Okay, Plan B. I wore a pregnancy pad underneath my clothes which ended up provoking friends and peers to violence. "Whatcha got there huh?" Punch. "How's that feel?" Kick. Through my tears I explained what I was trying to achieve. People just gave me funny looks and pointed to the drink in my hand. I told them cranberry juice was good for the baby, and vodka was good for mommy.

I left the BBQ feeling deflated. Instead of driving my car home and subjecting my womb to more violence by the turning of the steering wheel I decided to take a long walk home. Passing by busy shops and eateries I caught the stares of rude people out on the street. Maybe it was the dirty footprint across my belly, or maybe it was just the simple fact that the world can't handle a pregnant woman without a shopping bag by her side walking alone. I decided to grab a bite at a corner café. Two elderly women approached me and asked if I was okay. I told them everything about my helpful tree and my research up to this point. They told me it was my God given right to have a child, but to pretend was to be in cahoots with Satan and to "Taste my cane, bitch".

Feeling really out of place I decided to go back to the park and tell off that fucking tree. How dare she put me in this sort of danger? Mother nature didn't flood, burn or earthquake me. She kicked my ass with a fist and cane. Pretty confident that I could never breed because of my injuries, I clawed at the dirty tree with every ounce of energy I had left.

The cops showed up just as I was about to do some major damage to a leaf, thankfully they stopped me and gave me a ride to a place to stay for the night. I asked if the homeless man pissing on the bitch I tried to break could come too, but they said they had just given him a jay walking ticket earlier and didn't want to come across as cold.
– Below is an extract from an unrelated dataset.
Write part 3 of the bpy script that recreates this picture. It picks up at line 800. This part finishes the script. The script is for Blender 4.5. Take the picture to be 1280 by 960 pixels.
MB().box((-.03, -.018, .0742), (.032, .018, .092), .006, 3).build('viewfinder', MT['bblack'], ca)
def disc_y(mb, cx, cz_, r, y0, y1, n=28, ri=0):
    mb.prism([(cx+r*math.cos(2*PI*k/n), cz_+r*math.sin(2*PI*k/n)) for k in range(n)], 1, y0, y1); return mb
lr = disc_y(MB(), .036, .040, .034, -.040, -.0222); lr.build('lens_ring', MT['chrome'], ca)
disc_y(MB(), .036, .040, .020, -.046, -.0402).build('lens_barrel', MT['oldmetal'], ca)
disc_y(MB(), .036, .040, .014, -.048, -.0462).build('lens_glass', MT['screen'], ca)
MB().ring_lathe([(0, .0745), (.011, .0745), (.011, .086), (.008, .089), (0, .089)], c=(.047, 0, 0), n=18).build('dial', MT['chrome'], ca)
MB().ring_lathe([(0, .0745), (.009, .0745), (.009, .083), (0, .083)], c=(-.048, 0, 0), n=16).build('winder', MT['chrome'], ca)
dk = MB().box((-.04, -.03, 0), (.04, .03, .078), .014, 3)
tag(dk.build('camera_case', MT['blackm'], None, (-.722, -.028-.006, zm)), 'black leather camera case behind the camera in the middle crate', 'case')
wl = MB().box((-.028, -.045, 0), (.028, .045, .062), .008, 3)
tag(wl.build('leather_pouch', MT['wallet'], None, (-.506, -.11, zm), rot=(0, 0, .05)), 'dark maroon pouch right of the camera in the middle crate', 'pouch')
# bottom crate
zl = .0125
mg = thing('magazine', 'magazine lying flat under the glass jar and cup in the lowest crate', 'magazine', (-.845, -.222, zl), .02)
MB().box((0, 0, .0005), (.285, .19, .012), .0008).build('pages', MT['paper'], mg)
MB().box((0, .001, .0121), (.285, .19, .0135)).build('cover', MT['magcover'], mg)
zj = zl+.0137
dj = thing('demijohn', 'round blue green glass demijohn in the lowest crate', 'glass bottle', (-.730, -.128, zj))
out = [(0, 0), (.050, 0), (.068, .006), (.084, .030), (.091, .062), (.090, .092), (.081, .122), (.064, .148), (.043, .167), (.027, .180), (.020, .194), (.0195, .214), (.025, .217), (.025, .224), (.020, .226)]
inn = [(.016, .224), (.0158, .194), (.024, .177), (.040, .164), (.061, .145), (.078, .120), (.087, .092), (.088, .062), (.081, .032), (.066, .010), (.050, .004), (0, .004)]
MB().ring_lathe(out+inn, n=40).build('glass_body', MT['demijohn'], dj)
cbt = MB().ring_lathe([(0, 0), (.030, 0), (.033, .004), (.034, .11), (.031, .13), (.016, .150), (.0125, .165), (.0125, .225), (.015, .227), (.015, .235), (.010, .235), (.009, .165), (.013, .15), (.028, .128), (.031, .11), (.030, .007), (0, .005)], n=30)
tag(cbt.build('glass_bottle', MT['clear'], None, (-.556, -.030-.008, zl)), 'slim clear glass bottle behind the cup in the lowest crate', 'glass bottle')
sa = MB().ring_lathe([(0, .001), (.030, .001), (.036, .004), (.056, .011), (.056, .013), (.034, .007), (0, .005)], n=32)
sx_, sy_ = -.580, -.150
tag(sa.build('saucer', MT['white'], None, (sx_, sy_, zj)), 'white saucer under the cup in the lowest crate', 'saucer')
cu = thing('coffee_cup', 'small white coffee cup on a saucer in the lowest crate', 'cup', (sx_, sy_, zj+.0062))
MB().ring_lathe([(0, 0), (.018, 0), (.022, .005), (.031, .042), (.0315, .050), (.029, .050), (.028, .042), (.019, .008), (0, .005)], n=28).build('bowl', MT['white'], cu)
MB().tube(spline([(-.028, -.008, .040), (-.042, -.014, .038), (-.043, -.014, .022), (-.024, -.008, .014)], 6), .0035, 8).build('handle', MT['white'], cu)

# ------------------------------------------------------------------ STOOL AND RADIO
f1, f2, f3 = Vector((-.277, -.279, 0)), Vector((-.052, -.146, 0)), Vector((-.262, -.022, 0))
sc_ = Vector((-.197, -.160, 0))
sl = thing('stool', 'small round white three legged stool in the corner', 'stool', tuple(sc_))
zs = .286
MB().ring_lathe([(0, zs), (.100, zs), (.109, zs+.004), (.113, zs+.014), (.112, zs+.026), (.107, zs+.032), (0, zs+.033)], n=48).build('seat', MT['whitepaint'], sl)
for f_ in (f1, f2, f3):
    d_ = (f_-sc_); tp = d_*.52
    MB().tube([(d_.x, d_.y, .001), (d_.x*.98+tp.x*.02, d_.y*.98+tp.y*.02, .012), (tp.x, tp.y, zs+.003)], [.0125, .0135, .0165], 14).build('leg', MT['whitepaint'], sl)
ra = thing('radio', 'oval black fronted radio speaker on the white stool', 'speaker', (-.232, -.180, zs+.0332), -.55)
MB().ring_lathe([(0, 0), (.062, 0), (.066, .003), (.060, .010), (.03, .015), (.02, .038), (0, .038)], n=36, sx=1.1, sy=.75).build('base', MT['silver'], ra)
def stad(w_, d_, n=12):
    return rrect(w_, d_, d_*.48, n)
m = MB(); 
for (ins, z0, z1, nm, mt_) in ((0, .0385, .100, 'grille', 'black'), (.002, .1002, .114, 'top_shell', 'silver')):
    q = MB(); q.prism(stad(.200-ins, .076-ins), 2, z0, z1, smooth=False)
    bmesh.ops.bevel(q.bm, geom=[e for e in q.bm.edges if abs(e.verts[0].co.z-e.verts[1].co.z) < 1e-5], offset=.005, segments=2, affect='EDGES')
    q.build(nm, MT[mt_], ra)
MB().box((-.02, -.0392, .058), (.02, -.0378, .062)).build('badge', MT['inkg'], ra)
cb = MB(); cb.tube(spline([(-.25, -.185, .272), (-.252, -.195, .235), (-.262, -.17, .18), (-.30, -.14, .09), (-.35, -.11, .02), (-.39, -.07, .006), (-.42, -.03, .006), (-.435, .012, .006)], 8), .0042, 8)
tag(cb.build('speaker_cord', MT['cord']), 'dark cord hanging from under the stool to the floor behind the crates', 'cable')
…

Strapped into my new home and grateful to have that damn belly off I look back now on how my experiment would've been better off had I just kept drinking at the BBQ. People don't feel pain when they're drunk and they get very loving. That was it. That was the key to unlocking the maternal love for my unborn child. From now on and as soon as I get out of this place I'm going to start babysitting completely loaded. I'm going to be the best babysitter ever. Kids will love me, I will love them through daddy's liquor cabinet.

Conclusion: Vodka makes kids worthwhile.